>>>
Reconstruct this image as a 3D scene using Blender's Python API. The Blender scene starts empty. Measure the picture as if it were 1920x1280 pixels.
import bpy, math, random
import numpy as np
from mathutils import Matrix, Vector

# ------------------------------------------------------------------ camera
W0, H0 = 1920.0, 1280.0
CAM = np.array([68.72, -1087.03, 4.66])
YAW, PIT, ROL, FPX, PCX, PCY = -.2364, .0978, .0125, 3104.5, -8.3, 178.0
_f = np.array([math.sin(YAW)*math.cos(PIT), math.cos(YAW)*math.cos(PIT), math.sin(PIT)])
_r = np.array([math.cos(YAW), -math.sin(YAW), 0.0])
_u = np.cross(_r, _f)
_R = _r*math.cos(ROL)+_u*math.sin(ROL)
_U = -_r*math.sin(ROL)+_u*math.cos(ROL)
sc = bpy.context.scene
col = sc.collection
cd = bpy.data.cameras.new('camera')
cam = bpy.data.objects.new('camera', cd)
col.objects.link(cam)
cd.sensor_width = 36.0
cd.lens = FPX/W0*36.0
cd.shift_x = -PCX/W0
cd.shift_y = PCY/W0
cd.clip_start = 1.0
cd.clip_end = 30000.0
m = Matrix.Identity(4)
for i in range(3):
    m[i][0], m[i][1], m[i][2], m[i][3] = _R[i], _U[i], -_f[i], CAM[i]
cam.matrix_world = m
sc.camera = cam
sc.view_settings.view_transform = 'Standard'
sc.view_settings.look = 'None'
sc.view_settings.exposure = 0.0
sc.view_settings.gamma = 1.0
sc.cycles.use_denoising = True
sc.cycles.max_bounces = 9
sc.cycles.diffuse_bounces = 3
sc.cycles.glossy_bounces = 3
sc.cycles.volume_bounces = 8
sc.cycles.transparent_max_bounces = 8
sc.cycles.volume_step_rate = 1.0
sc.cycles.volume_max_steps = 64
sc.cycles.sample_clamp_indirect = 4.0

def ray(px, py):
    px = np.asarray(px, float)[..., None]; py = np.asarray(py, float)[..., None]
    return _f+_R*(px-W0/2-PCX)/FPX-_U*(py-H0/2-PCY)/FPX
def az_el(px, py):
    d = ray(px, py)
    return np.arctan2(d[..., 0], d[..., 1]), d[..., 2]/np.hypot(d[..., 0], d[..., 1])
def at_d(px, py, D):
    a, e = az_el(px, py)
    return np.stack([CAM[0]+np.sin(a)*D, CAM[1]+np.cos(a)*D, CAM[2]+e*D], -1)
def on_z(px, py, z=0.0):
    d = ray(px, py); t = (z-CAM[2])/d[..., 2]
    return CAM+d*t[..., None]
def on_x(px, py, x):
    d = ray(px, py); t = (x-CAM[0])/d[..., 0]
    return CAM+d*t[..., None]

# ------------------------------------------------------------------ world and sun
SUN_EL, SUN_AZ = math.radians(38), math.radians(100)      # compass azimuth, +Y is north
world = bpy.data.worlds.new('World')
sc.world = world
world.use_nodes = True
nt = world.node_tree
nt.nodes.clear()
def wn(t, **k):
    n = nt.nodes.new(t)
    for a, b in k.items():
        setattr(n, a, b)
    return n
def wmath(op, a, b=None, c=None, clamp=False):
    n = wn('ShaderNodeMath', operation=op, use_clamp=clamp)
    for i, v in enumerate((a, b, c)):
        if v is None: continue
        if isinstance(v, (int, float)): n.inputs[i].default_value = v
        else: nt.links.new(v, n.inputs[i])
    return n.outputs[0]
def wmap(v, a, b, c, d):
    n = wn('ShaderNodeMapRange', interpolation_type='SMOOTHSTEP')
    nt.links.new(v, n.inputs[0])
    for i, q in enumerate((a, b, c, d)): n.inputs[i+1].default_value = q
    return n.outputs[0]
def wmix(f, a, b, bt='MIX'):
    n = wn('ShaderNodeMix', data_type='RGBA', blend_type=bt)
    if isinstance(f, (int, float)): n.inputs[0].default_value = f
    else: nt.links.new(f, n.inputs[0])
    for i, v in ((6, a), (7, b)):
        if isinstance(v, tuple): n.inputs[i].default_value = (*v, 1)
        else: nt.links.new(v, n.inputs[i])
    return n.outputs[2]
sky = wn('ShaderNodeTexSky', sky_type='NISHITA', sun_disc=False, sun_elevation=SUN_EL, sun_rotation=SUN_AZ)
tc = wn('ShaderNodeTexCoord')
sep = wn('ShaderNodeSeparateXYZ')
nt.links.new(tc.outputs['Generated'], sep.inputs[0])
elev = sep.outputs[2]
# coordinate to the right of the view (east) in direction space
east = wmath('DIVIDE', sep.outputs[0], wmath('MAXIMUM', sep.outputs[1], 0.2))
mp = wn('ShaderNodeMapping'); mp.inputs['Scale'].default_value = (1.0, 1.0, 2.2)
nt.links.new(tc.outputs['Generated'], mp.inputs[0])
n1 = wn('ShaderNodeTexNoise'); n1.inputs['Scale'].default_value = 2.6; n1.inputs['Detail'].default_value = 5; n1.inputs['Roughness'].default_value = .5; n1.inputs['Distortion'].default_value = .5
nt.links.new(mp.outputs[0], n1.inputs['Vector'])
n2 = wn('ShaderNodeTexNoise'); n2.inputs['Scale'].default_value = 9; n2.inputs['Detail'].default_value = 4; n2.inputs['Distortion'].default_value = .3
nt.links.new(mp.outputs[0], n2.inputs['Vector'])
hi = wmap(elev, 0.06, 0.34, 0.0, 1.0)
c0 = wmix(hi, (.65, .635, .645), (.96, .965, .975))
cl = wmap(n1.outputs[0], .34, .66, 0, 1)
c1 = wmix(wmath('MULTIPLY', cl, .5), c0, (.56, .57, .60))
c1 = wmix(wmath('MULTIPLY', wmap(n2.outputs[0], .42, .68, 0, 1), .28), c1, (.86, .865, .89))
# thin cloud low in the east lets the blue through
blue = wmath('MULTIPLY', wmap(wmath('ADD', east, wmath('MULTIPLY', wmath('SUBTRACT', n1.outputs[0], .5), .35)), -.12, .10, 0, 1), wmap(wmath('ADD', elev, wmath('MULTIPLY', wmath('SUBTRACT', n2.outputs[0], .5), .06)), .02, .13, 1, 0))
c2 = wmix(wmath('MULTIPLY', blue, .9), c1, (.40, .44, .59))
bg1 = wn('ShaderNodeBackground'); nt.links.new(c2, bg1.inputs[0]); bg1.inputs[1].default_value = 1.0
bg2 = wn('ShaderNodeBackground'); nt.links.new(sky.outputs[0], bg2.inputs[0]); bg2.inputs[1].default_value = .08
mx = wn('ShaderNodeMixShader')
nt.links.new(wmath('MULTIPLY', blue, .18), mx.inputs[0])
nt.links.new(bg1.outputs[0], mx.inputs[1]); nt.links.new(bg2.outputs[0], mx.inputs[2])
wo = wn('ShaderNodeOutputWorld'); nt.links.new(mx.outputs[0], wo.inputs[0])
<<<
» **Exercise description**:
Write the data from above out again, exactly.

» **Full output**:
Reconstruct this image as a 3D scene using Blender's Python API. The Blender scene starts empty. Measure the picture as if it were 1920x1280 pixels.
import bpy, math, random
import numpy as np
from mathutils import Matrix, Vector

# ------------------------------------------------------------------ camera
W0, H0 = 1920.0, 1280.0
CAM = np.array([68.72, -1087.03, 4.66])
YAW, PIT, ROL, FPX, PCX, PCY = -.2364, .0978, .0125, 3104.5, -8.3, 178.0
_f = np.array([math.sin(YAW)*math.cos(PIT), math.cos(YAW)*math.cos(PIT), math.sin(PIT)])
_r = np.array([math.cos(YAW), -math.sin(YAW), 0.0])
_u = np.cross(_r, _f)
_R = _r*math.cos(ROL)+_u*math.sin(ROL)
_U = -_r*math.sin(ROL)+_u*math.cos(ROL)
sc = bpy.context.scene
col = sc.collection
cd = bpy.data.cameras.new('camera')
cam = bpy.data.objects.new('camera', cd)
col.objects.link(cam)
cd.sensor_width = 36.0
cd.lens = FPX/W0*36.0
cd.shift_x = -PCX/W0
cd.shift_y = PCY/W0
cd.clip_start = 1.0
cd.clip_end = 30000.0
m = Matrix.Identity(4)
for i in range(3):
    m[i][0], m[i][1], m[i][2], m[i][3] = _R[i], _U[i], -_f[i], CAM[i]
cam.matrix_world = m
sc.camera = cam
sc.view_settings.view_transform = 'Standard'
sc.view_settings.look = 'None'
sc.view_settings.exposure = 0.0
sc.view_settings.gamma = 1.0
sc.cycles.use_denoising = True
sc.cycles.max_bounces = 9
sc.cycles.diffuse_bounces = 3
sc.cycles.glossy_bounces = 3
sc.cycles.volume_bounces = 8
sc.cycles.transparent_max_bounces = 8
sc.cycles.volume_step_rate = 1.0
sc.cycles.volume_max_steps = 64
sc.cycles.sample_clamp_indirect = 4.0

def ray(px, py):
    px = np.asarray(px, float)[..., None]; py = np.asarray(py, float)[..., None]
    return _f+_R*(px-W0/2-PCX)/FPX-_U*(py-H0/2-PCY)/FPX
def az_el(px, py):
    d = ray(px, py)
    return np.arctan2(d[..., 0], d[..., 1]), d[..., 2]/np.hypot(d[..., 0], d[..., 1])
def at_d(px, py, D):
    a, e = az_el(px, py)
    return np.stack([CAM[0]+np.sin(a)*D, CAM[1]+np.cos(a)*D, CAM[2]+e*D], -1)
def on_z(px, py, z=0.0):
    d = ray(px, py); t = (z-CAM[2])/d[..., 2]
    return CAM+d*t[..., None]
def on_x(px, py, x):
    d = ray(px, py); t = (x-CAM[0])/d[..., 0]
    return CAM+d*t[..., None]

# ------------------------------------------------------------------ world and sun
SUN_EL, SUN_AZ = math.radians(38), math.radians(100)      # compass azimuth, +Y is north
world = bpy.data.worlds.new('World')
sc.world = world
world.use_nodes = True
nt = world.node_tree
nt.nodes.clear()
def wn(t, **k):
    n = nt.nodes.new(t)
    for a, b in k.items():
        setattr(n, a, b)
    return n
def wmath(op, a, b=None, c=None, clamp=False):
    n = wn('ShaderNodeMath', operation=op, use_clamp=clamp)
    for i, v in enumerate((a, b, c)):
        if v is None: continue
        if isinstance(v, (int, float)): n.inputs[i].default_value = v
        else: nt.links.new(v, n.inputs[i])
    return n.outputs[0]
def wmap(v, a, b, c, d):
    n = wn('ShaderNodeMapRange', interpolation_type='SMOOTHSTEP')
    nt.links.new(v, n.inputs[0])
    for i, q in enumerate((a, b, c, d)): n.inputs[i+1].default_value = q
    return n.outputs[0]
def wmix(f, a, b, bt='MIX'):
    n = wn('ShaderNodeMix', data_type='RGBA', blend_type=bt)
    if isinstance(f, (int, float)): n.inputs[0].default_value = f
    else: nt.links.new(f, n.inputs[0])
    for i, v in ((6, a), (7, b)):
        if isinstance(v, tuple): n.inputs[i].default_value = (*v, 1)
        else: nt.links.new(v, n.inputs[i])
    return n.outputs[2]
sky = wn('ShaderNodeTexSky', sky_type='NISHITA', sun_disc=False, sun_elevation=SUN_EL, sun_rotation=SUN_AZ)
tc = wn('ShaderNodeTexCoord')
sep = wn('ShaderNodeSeparateXYZ')
nt.links.new(tc.outputs['Generated'], sep.inputs[0])
elev = sep.outputs[2]
# coordinate to the right of the view (east) in direction space
east = wmath('DIVIDE', sep.outputs[0], wmath('MAXIMUM', sep.outputs[1], 0.2))
mp = wn('ShaderNodeMapping'); mp.inputs['Scale'].default_value = (1.0, 1.0, 2.2)
nt.links.new(tc.outputs['Generated'], mp.inputs[0])
n1 = wn('ShaderNodeTexNoise'); n1.inputs['Scale'].default_value = 2.6; n1.inputs['Detail'].default_value = 5; n1.inputs['Roughness'].default_value = .5; n1.inputs['Distortion'].default_value = .5
nt.links.new(mp.outputs[0], n1.inputs['Vector'])
n2 = wn('ShaderNodeTexNoise'); n2.inputs['Scale'].default_value = 9; n2.inputs['Detail'].default_value = 4; n2.inputs['Distortion'].default_value = .3
nt.links.new(mp.outputs[0], n2.inputs['Vector'])
hi = wmap(elev, 0.06, 0.34, 0.0, 1.0)
c0 = wmix(hi, (.65, .635, .645), (.96, .965, .975))
cl = wmap(n1.outputs[0], .34, .66, 0, 1)
c1 = wmix(wmath('MULTIPLY', cl, .5), c0, (.56, .57, .60))
c1 = wmix(wmath('MULTIPLY', wmap(n2.outputs[0], .42, .68, 0, 1), .28), c1, (.86, .865, .89))
# thin cloud low in the east lets the blue through
blue = wmath('MULTIPLY', wmap(wmath('ADD', east, wmath('MULTIPLY', wmath('SUBTRACT', n1.outputs[0], .5), .35)), -.12, .10, 0, 1), wmap(wmath('ADD', elev, wmath('MULTIPLY', wmath('SUBTRACT', n2.outputs[0], .5), .06)), .02, .13, 1, 0))
c2 = wmix(wmath('MULTIPLY', blue, .9), c1, (.40, .44, .59))
bg1 = wn('ShaderNodeBackground'); nt.links.new(c2, bg1.inputs[0]); bg1.inputs[1].default_value = 1.0
bg2 = wn('ShaderNodeBackground'); nt.links.new(sky.outputs[0], bg2.inputs[0]); bg2.inputs[1].default_value = .08
mx = wn('ShaderNodeMixShader')
nt.links.new(wmath('MULTIPLY', blue, .18), mx.inputs[0])
nt.links.new(bg1.outputs[0], mx.inputs[1]); nt.links.new(bg2.outputs[0], mx.inputs[2])
wo = wn('ShaderNodeOutputWorld'); nt.links.new(mx.outputs[0], wo.inputs[0])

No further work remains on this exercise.